Judge Mark Scarsi, a Trump appointee, made international headlines on August 14 when he placed an injunction on a college protest at the University of California, Los Angeles, that blocked students from passing certain areas on campus unless they denounced the state of Israel.
He is now set to oversee Hunter Biden’s tax trial, which is scheduled to begin in Los Angeles in September. Prosecutors say Hunter Biden, the 54-year-old son of President Joe Biden, failed to pay $1.4 million in federal taxes from 2016 to 2019. He faces three felony tax offenses and six misdemeanor tax offenses.
In an injunction decree in the UCLA case, Scarsi wrote: “Jewish students were excluded from portions of the UCLA campus because they refused to denounce their faith.
“This fact is so unimaginable and so abhorrent to our constitutional guarantee of religious freedom that it bears repeating, Jewish students were excluded from portions of the UCLA campus because they refused to denounce their faith.”
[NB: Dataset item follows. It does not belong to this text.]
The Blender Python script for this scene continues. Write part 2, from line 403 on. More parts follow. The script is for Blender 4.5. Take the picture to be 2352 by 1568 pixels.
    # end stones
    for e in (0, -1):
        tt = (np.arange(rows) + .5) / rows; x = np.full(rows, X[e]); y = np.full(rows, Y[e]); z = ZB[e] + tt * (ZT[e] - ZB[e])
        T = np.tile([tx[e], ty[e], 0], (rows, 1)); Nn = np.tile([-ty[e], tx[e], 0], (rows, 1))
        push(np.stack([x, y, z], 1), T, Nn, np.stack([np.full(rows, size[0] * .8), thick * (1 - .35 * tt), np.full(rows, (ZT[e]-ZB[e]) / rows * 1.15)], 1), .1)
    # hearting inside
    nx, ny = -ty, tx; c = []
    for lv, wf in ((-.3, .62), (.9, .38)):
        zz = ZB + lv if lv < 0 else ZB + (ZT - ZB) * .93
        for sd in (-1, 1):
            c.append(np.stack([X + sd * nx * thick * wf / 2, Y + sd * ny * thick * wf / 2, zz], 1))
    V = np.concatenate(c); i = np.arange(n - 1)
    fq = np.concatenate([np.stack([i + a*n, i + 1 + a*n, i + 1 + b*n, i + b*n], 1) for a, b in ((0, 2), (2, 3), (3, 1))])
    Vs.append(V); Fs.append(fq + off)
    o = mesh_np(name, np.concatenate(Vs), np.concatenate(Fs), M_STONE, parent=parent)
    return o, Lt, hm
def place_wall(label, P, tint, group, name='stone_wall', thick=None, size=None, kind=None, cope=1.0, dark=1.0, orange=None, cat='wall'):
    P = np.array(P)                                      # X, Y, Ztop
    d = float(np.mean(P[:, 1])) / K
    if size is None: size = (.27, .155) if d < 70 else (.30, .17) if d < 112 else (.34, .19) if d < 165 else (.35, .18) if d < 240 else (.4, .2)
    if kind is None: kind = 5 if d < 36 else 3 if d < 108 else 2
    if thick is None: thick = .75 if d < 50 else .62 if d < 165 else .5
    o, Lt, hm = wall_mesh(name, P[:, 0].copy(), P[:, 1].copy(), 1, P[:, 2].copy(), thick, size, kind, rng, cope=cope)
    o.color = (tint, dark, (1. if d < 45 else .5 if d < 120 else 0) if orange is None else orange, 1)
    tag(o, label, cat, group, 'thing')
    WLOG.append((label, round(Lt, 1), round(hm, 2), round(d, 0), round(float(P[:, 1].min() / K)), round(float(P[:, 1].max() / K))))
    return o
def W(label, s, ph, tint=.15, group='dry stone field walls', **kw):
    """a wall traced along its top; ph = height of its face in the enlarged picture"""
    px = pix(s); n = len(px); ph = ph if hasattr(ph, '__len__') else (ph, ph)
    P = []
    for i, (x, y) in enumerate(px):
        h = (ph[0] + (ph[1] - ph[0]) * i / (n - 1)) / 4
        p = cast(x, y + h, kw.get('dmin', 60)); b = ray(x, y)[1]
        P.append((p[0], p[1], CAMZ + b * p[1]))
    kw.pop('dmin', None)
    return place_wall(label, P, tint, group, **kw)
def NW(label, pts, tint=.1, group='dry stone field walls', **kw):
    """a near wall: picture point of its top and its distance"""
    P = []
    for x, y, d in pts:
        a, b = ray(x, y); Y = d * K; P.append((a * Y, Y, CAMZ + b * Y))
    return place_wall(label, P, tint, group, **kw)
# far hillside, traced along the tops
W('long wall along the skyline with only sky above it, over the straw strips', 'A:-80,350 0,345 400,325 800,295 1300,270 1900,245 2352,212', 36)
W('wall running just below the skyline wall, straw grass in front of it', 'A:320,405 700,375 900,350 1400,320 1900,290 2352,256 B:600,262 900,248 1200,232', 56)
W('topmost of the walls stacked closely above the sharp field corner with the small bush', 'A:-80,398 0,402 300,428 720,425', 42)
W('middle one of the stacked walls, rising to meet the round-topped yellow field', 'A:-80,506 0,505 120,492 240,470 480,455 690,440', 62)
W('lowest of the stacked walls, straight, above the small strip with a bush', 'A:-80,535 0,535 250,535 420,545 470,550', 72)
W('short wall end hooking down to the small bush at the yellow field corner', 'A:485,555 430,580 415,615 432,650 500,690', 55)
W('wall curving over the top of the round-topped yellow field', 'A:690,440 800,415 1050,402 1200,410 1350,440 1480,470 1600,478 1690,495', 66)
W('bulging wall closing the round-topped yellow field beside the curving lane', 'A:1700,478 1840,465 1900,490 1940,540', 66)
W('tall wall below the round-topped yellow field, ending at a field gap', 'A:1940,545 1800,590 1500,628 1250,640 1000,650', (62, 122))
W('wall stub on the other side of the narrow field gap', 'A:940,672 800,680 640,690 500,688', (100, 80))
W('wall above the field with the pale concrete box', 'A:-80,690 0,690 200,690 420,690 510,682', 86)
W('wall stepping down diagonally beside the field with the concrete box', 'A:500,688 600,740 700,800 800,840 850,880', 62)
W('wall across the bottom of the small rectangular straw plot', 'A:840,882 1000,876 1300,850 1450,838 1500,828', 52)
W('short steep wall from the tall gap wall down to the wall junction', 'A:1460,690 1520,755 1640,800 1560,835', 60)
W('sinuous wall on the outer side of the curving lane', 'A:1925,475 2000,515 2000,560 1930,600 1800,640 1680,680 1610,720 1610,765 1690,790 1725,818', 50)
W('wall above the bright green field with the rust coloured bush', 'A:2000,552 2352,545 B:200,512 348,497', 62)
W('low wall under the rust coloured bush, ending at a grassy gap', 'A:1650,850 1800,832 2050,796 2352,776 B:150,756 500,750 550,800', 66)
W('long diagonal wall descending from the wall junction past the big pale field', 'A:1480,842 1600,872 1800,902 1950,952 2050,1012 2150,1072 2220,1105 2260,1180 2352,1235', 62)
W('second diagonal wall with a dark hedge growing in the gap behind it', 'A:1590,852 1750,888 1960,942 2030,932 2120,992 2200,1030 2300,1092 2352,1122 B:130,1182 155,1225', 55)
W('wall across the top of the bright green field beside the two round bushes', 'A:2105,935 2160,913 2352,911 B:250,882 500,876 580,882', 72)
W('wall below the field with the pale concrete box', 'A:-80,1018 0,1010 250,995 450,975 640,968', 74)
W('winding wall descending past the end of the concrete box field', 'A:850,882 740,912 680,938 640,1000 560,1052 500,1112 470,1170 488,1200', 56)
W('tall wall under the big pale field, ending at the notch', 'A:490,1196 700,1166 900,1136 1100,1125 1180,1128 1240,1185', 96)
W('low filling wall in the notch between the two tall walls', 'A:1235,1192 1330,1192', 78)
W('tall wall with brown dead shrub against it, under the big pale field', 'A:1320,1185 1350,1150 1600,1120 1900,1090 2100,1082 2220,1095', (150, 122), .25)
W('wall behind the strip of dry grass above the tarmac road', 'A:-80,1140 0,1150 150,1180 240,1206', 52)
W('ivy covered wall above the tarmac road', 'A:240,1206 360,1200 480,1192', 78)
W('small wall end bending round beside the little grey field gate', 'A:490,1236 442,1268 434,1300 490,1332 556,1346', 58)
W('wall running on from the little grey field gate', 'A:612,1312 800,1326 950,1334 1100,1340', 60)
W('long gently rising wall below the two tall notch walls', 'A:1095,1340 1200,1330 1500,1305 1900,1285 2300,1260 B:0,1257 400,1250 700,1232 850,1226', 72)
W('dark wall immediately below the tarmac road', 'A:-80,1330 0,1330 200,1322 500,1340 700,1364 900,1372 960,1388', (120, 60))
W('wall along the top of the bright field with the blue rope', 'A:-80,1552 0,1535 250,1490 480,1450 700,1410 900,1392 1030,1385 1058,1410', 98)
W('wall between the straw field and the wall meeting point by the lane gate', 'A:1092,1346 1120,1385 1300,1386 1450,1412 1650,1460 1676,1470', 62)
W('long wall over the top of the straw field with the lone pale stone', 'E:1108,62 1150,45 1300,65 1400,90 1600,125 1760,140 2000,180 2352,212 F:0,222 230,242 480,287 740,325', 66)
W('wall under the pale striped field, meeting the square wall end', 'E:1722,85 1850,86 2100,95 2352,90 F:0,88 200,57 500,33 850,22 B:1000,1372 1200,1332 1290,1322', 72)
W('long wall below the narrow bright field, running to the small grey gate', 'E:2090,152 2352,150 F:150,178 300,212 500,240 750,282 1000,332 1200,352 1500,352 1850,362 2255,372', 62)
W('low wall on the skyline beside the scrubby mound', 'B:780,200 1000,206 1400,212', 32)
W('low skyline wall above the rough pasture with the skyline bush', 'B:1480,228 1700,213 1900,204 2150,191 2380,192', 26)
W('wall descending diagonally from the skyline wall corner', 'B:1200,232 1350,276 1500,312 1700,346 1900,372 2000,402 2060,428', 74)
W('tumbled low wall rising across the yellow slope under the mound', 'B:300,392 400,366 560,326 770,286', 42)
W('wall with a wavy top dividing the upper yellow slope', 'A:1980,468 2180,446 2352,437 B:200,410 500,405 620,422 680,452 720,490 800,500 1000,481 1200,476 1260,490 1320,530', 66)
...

Scarsi said that although the university claimed no responsibility for the pro-Palestinian protest, “UCLA may not allow services to some students when UCLA knows that other students are excluded on religious grounds, regardless of who engineered the exclusion.”
Jury selection in Hunter Biden’s case is set to take place on September 5, with a trial start date set for September 9.
Special counsel David Weiss’ team told Scarsi that a witness would testify about Hunter Biden’s alleged arrangement with a Romanian businessperson who was trying to “influence U.S. government policy” during Joe Biden’s term as vice president.
Newsweek contacted Hunter Biden’s attorney for comment via email outside normal business hours.
Scarsi has had a varied career. According to his LinkedIn profile, he “worked for seven years as a software engineer, designing and developing detection and signal processing computer systems for U.S. defense applications.”
In a 2010 interview with Lawdragon, a legal website, Scarsi said his work involved assimilating sonar data to better identify enemy torpedoes in the ocean and that he had also worked on submarine defense systems.
He later worked as a patent attorney, drawing on his software background.
He also told Lawdragon that he represented TV Guide magazine in a case before the International Trade Commission.
The dispute involved the use of patented software, and he was able to use his software skills to look at the computer code and impeach the testimony of computer engineers as a result.
He worked for the Los Angeles office of Milbank, Tweed, Hadley & McCloy, where he was a partner for 11 years and led the firm’s West Coast intellectual property practice.
In 2018, Trump nominated Scarsi as a federal judge for the Central District of California, and he was confirmed by the U.S. Senate on September 15, 2020.